Son estrategias que van tomando sentido de a poco, con el tiempo, de un modo imperceptible. Lo que sí recuerdo fue la lectura del Tristram Shandy, de Sterne, en la traducción de Javier Marías. Con ese libro lo pasé muy bien y aprendí, creo, que eso era importante: pasarlo bien. La digresión efectivamente no tiene sólo una función retórica, sino que es una estética y hasta una ética. Es cosa de preguntarle a Proust. O a Raúl Ruiz.
Para usted, ¿cuáles son las condiciones que debe cumplir un ensayo literario?
No lo sé, no tengo cómo saberlo. Los ensayos son caminos que comienzan en un punto más o menos determinado y luego se pierden de mil modos distintos. En ese camino está el ensayo, precisamente. Tener recetas para escribir ensayos es un absurdo parecido a tener un mapa para perderse.
Tengo entendido que vivió durante algunos años en Holanda y basó su novela ‘Material rodante’ en esa experiencia…
‘Material rodante’ es un libro sobre ir al trabajo. No es nada romántico, quiero decir. Durante varios años viví en Bélgica y trabajaba en Holanda, y ese recorrido laboral repetido hasta el hartazgo es el que aparece en el libro.
Me interesa profundizar un poco sobre su concepto particular de la forma literaria, sobre todo por los juegos formales y el mestizaje literario, ¿por qué su preferencia por escribir con formas discontinuas, por las tramas narrativas no lineales, por la hipertextualidad?
Supongo que para esta pregunta hay respuestas muy pesadas que van desde las estrategias de la postmodernidad hasta la fascinación benjamineana por el fragmento, pero la única respuesta sincera, al menos hoy, es que lo paso bien con la libertad que entrega ese mundo despreocupado de los géneros. Claro que para que la libertad sea más o menos verdadera hay que tener también la libertad de abandonarlo todo y aterrizar cualquier día en medio de una novela de género.
Sus personajes son quijotescos, como Moraga de ‘Otra novelita rusa’ en su propósito de ir a Moscú en los 90 y pretender derrotar a los ajedrecistas rusos…

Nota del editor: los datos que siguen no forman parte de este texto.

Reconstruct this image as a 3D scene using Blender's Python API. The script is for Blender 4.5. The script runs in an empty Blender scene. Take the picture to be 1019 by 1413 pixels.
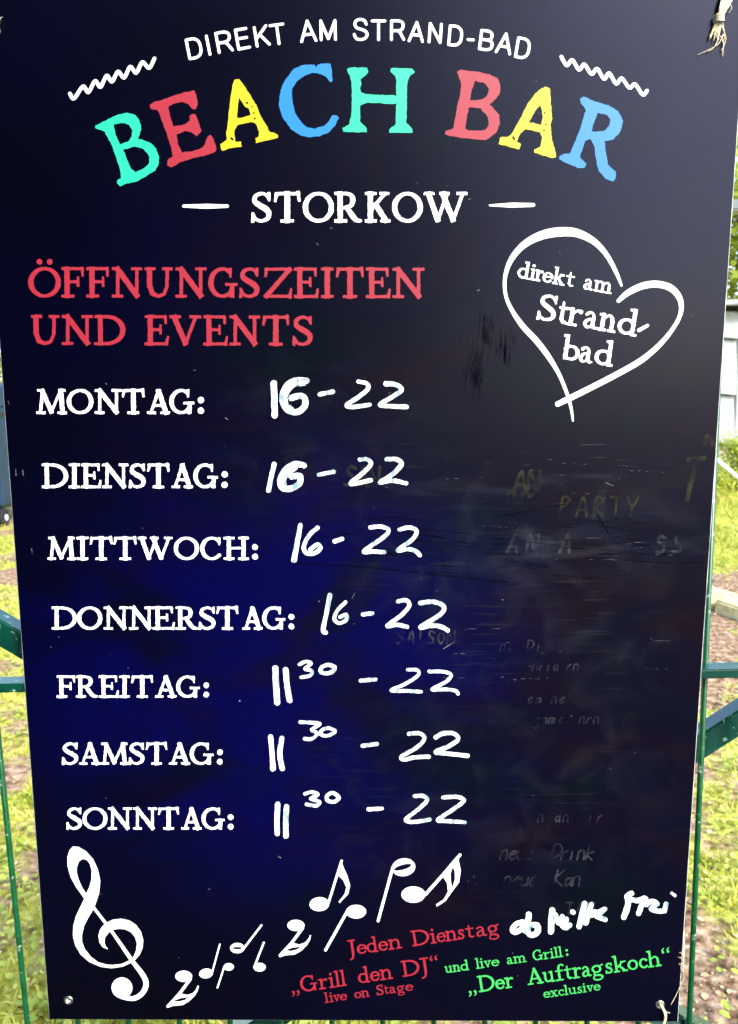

Sí, claro, es una quijotada postdictatorial. Es la historia de un tipo que viaja desde el sur del mundo a vencer a los ajedrecistas rusos en una comedia absurda y extemporánea. Una alegoría también sobre el hecho de poder escoger la comunidad a la que se pertenece y, sobre todo, de los discursos exitistas de la transición chilena.